» EXERCISE BRIEF
Extract the full listing below without altering a single character.

» RAW DATA
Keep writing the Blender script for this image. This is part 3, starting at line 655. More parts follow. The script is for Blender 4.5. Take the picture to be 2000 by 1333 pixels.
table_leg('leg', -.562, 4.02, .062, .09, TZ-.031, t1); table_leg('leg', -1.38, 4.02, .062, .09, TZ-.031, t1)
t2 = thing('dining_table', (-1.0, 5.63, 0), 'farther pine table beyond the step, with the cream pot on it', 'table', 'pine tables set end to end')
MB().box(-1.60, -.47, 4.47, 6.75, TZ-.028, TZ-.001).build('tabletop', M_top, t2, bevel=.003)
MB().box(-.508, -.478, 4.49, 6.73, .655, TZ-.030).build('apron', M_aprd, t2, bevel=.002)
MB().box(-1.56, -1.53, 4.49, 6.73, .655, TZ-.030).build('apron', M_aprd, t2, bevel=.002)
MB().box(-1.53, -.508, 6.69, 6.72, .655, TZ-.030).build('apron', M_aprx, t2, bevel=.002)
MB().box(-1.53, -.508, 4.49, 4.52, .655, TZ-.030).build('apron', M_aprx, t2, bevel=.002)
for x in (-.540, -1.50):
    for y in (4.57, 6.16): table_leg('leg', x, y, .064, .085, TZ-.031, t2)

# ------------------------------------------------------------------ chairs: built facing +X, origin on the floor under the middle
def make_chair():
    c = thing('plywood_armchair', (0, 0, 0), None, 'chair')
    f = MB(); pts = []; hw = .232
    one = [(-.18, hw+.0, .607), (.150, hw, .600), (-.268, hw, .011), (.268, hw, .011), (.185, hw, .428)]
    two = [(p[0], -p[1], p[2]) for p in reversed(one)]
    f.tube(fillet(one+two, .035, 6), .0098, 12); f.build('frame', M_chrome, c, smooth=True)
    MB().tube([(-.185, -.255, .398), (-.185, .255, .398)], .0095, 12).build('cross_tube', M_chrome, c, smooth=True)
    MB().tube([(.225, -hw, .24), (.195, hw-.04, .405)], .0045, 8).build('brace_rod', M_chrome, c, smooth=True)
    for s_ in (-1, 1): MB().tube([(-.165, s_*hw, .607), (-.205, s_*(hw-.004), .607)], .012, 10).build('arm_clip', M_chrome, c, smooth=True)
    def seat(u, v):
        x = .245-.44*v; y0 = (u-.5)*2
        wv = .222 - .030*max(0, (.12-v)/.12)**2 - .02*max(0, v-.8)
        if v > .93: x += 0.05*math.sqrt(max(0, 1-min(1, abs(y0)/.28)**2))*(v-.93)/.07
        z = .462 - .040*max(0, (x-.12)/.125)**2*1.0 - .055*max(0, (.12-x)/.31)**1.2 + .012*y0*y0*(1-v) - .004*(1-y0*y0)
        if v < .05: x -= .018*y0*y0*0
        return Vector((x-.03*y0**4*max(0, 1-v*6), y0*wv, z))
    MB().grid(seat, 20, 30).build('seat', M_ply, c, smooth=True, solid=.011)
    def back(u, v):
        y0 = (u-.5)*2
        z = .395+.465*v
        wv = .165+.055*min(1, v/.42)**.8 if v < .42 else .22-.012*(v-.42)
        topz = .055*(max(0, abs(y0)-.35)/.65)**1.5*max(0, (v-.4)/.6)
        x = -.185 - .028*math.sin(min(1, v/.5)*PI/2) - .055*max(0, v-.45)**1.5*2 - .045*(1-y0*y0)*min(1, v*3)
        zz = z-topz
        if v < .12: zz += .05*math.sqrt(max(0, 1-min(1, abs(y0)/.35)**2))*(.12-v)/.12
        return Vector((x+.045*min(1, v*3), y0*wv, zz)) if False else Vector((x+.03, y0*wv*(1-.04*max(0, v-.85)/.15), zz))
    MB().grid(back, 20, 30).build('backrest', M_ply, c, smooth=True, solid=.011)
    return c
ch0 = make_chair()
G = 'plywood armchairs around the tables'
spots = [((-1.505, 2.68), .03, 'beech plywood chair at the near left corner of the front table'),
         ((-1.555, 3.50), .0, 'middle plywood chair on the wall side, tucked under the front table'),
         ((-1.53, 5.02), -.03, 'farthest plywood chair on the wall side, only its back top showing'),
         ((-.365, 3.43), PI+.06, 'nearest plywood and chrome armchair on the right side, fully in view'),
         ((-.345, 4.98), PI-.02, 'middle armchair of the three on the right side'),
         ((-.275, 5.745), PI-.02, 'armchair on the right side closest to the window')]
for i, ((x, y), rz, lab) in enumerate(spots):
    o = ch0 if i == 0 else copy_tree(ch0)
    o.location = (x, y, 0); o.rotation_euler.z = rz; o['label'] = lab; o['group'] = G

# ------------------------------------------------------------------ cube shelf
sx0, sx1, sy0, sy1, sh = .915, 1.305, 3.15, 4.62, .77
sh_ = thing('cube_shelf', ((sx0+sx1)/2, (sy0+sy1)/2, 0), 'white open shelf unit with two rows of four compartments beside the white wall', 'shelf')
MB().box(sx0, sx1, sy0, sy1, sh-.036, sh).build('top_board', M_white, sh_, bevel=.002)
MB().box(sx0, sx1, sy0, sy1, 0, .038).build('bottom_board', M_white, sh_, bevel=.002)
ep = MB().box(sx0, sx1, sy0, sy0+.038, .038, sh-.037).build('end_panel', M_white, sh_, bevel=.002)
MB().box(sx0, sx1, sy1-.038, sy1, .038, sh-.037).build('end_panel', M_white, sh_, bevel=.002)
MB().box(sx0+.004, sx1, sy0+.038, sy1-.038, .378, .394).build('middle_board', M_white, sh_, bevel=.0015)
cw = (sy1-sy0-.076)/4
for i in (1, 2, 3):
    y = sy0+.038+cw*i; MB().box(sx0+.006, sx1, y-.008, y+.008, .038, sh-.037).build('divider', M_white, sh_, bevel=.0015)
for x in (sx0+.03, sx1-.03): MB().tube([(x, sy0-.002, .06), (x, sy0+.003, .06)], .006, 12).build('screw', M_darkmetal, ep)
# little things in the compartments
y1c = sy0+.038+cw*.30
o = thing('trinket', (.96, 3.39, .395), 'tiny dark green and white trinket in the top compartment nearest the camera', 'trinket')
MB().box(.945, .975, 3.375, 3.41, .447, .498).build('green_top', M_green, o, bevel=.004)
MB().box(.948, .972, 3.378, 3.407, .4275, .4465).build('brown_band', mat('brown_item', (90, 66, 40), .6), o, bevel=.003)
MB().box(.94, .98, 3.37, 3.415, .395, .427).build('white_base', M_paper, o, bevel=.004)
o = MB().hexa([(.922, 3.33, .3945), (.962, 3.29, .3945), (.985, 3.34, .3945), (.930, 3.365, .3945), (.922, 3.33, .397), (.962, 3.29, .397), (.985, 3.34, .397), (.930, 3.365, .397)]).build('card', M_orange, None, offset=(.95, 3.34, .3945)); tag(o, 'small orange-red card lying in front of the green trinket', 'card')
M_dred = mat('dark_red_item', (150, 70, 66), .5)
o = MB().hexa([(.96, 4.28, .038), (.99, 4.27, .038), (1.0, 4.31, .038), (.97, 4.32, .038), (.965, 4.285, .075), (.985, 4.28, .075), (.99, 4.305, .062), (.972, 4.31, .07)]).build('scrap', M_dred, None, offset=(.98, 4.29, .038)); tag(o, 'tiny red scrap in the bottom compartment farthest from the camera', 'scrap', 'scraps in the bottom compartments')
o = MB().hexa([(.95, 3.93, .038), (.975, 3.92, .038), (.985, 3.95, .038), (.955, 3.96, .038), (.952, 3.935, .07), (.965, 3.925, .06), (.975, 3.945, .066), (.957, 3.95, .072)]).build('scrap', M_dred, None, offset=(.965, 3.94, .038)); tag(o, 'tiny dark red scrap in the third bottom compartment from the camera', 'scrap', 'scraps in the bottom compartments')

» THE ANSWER
Keep writing the Blender script for this image. This is part 3, starting at line 655. More parts follow. The script is for Blender 4.5. Take the picture to be 2000 by 1333 pixels.
table_leg('leg', -.562, 4.02, .062, .09, TZ-.031, t1); table_leg('leg', -1.38, 4.02, .062, .09, TZ-.031, t1)
t2 = thing('dining_table', (-1.0, 5.63, 0), 'farther pine table beyond the step, with the cream pot on it', 'table', 'pine tables set end to end')
MB().box(-1.60, -.47, 4.47, 6.75, TZ-.028, TZ-.001).build('tabletop', M_top, t2, bevel=.003)
MB().box(-.508, -.478, 4.49, 6.73, .655, TZ-.030).build('apron', M_aprd, t2, bevel=.002)
MB().box(-1.56, -1.53, 4.49, 6.73, .655, TZ-.030).build('apron', M_aprd, t2, bevel=.002)
MB().box(-1.53, -.508, 6.69, 6.72, .655, TZ-.030).build('apron', M_aprx, t2, bevel=.002)
MB().box(-1.53, -.508, 4.49, 4.52, .655, TZ-.030).build('apron', M_aprx, t2, bevel=.002)
for x in (-.540, -1.50):
    for y in (4.57, 6.16): table_leg('leg', x, y, .064, .085, TZ-.031, t2)

# ------------------------------------------------------------------ chairs: built facing +X, origin on the floor under the middle
def make_chair():
    c = thing('plywood_armchair', (0, 0, 0), None, 'chair')
    f = MB(); pts = []; hw = .232
    one = [(-.18, hw+.0, .607), (.150, hw, .600), (-.268, hw, .011), (.268, hw, .011), (.185, hw, .428)]
    two = [(p[0], -p[1], p[2]) for p in reversed(one)]
    f.tube(fillet(one+two, .035, 6), .0098, 12); f.build('frame', M_chrome, c, smooth=True)
    MB().tube([(-.185, -.255, .398), (-.185, .255, .398)], .0095, 12).build('cross_tube', M_chrome, c, smooth=True)
    MB().tube([(.225, -hw, .24), (.195, hw-.04, .405)], .0045, 8).build('brace_rod', M_chrome, c, smooth=True)
    for s_ in (-1, 1): MB().tube([(-.165, s_*hw, .607), (-.205, s_*(hw-.004), .607)], .012, 10).build('arm_clip', M_chrome, c, smooth=True)
    def seat(u, v):
        x = .245-.44*v; y0 = (u-.5)*2
        wv = .222 - .030*max(0, (.12-v)/.12)**2 - .02*max(0, v-.8)
        if v > .93: x += 0.05*math.sqrt(max(0, 1-min(1, abs(y0)/.28)**2))*(v-.93)/.07
        z = .462 - .040*max(0, (x-.12)/.125)**2*1.0 - .055*max(0, (.12-x)/.31)**1.2 + .012*y0*y0*(1-v) - .004*(1-y0*y0)
        if v < .05: x -= .018*y0*y0*0
        return Vector((x-.03*y0**4*max(0, 1-v*6), y0*wv, z))
    MB().grid(seat, 20, 30).build('seat', M_ply, c, smooth=True, solid=.011)
    def back(u, v):
        y0 = (u-.5)*2
        z = .395+.465*v
        wv = .165+.055*min(1, v/.42)**.8 if v < .42 else .22-.012*(v-.42)
        topz = .055*(max(0, abs(y0)-.35)/.65)**1.5*max(0, (v-.4)/.6)
        x = -.185 - .028*math.sin(min(1, v/.5)*PI/2) - .055*max(0, v-.45)**1.5*2 - .045*(1-y0*y0)*min(1, v*3)
        zz = z-topz
        if v < .12: zz += .05*math.sqrt(max(0, 1-min(1, abs(y0)/.35)**2))*(.12-v)/.12
        return Vector((x+.045*min(1, v*3), y0*wv, zz)) if False else Vector((x+.03, y0*wv*(1-.04*max(0, v-.85)/.15), zz))
    MB().grid(back, 20, 30).build('backrest', M_ply, c, smooth=True, solid=.011)
    return c
ch0 = make_chair()
G = 'plywood armchairs around the tables'
spots = [((-1.505, 2.68), .03, 'beech plywood chair at the near left corner of the front table'),
         ((-1.555, 3.50), .0, 'middle plywood chair on the wall side, tucked under the front table'),
         ((-1.53, 5.02), -.03, 'farthest plywood chair on the wall side, only its back top showing'),
         ((-.365, 3.43), PI+.06, 'nearest plywood and chrome armchair on the right side, fully in view'),
         ((-.345, 4.98), PI-.02, 'middle armchair of the three on the right side'),
         ((-.275, 5.745), PI-.02, 'armchair on the right side closest to the window')]
for i, ((x, y), rz, lab) in enumerate(spots):
    o = ch0 if i == 0 else copy_tree(ch0)
    o.location = (x, y, 0); o.rotation_euler.z = rz; o['label'] = lab; o['group'] = G

# ------------------------------------------------------------------ cube shelf
sx0, sx1, sy0, sy1, sh = .915, 1.305, 3.15, 4.62, .77
sh_ = thing('cube_shelf', ((sx0+sx1)/2, (sy0+sy1)/2, 0), 'white open shelf unit with two rows of four compartments beside the white wall', 'shelf')
MB().box(sx0, sx1, sy0, sy1, sh-.036, sh).build('top_board', M_white, sh_, bevel=.002)
MB().box(sx0, sx1, sy0, sy1, 0, .038).build('bottom_board', M_white, sh_, bevel=.002)
ep = MB().box(sx0, sx1, sy0, sy0+.038, .038, sh-.037).build('end_panel', M_white, sh_, bevel=.002)
MB().box(sx0, sx1, sy1-.038, sy1, .038, sh-.037).build('end_panel', M_white, sh_, bevel=.002)
MB().box(sx0+.004, sx1, sy0+.038, sy1-.038, .378, .394).build('middle_board', M_white, sh_, bevel=.0015)
cw = (sy1-sy0-.076)/4
for i in (1, 2, 3):
    y = sy0+.038+cw*i; MB().box(sx0+.006, sx1, y-.008, y+.008, .038, sh-.037).build('divider', M_white, sh_, bevel=.0015)
for x in (sx0+.03, sx1-.03): MB().tube([(x, sy0-.002, .06), (x, sy0+.003, .06)], .006, 12).build('screw', M_darkmetal, ep)
# little things in the compartments
y1c = sy0+.038+cw*.30
o = thing('trinket', (.96, 3.39, .395), 'tiny dark green and white trinket in the top compartment nearest the camera', 'trinket')
MB().box(.945, .975, 3.375, 3.41, .447, .498).build('green_top', M_green, o, bevel=.004)
MB().box(.948, .972, 3.378, 3.407, .4275, .4465).build('brown_band', mat('brown_item', (90, 66, 40), .6), o, bevel=.003)
MB().box(.94, .98, 3.37, 3.415, .395, .427).build('white_base', M_paper, o, bevel=.004)
o = MB().hexa([(.922, 3.33, .3945), (.962, 3.29, .3945), (.985, 3.34, .3945), (.930, 3.365, .3945), (.922, 3.33, .397), (.962, 3.29, .397), (.985, 3.34, .397), (.930, 3.365, .397)]).build('card', M_orange, None, offset=(.95, 3.34, .3945)); tag(o, 'small orange-red card lying in front of the green trinket', 'card')
M_dred = mat('dark_red_item', (150, 70, 66), .5)
o = MB().hexa([(.96, 4.28, .038), (.99, 4.27, .038), (1.0, 4.31, .038), (.97, 4.32, .038), (.965, 4.285, .075), (.985, 4.28, .075), (.99, 4.305, .062), (.972, 4.31, .07)]).build('scrap', M_dred, None, offset=(.98, 4.29, .038)); tag(o, 'tiny red scrap in the bottom compartment farthest from the camera', 'scrap', 'scraps in the bottom compartments')
o = MB().hexa([(.95, 3.93, .038), (.975, 3.92, .038), (.985, 3.95, .038), (.955, 3.96, .038), (.952, 3.935, .07), (.965, 3.925, .06), (.975, 3.945, .066), (.957, 3.95, .072)]).build('scrap', M_dred, None, offset=(.965, 3.94, .038)); tag(o, 'tiny dark red scrap in the third bottom compartment from the camera', 'scrap', 'scraps in the bottom compartments')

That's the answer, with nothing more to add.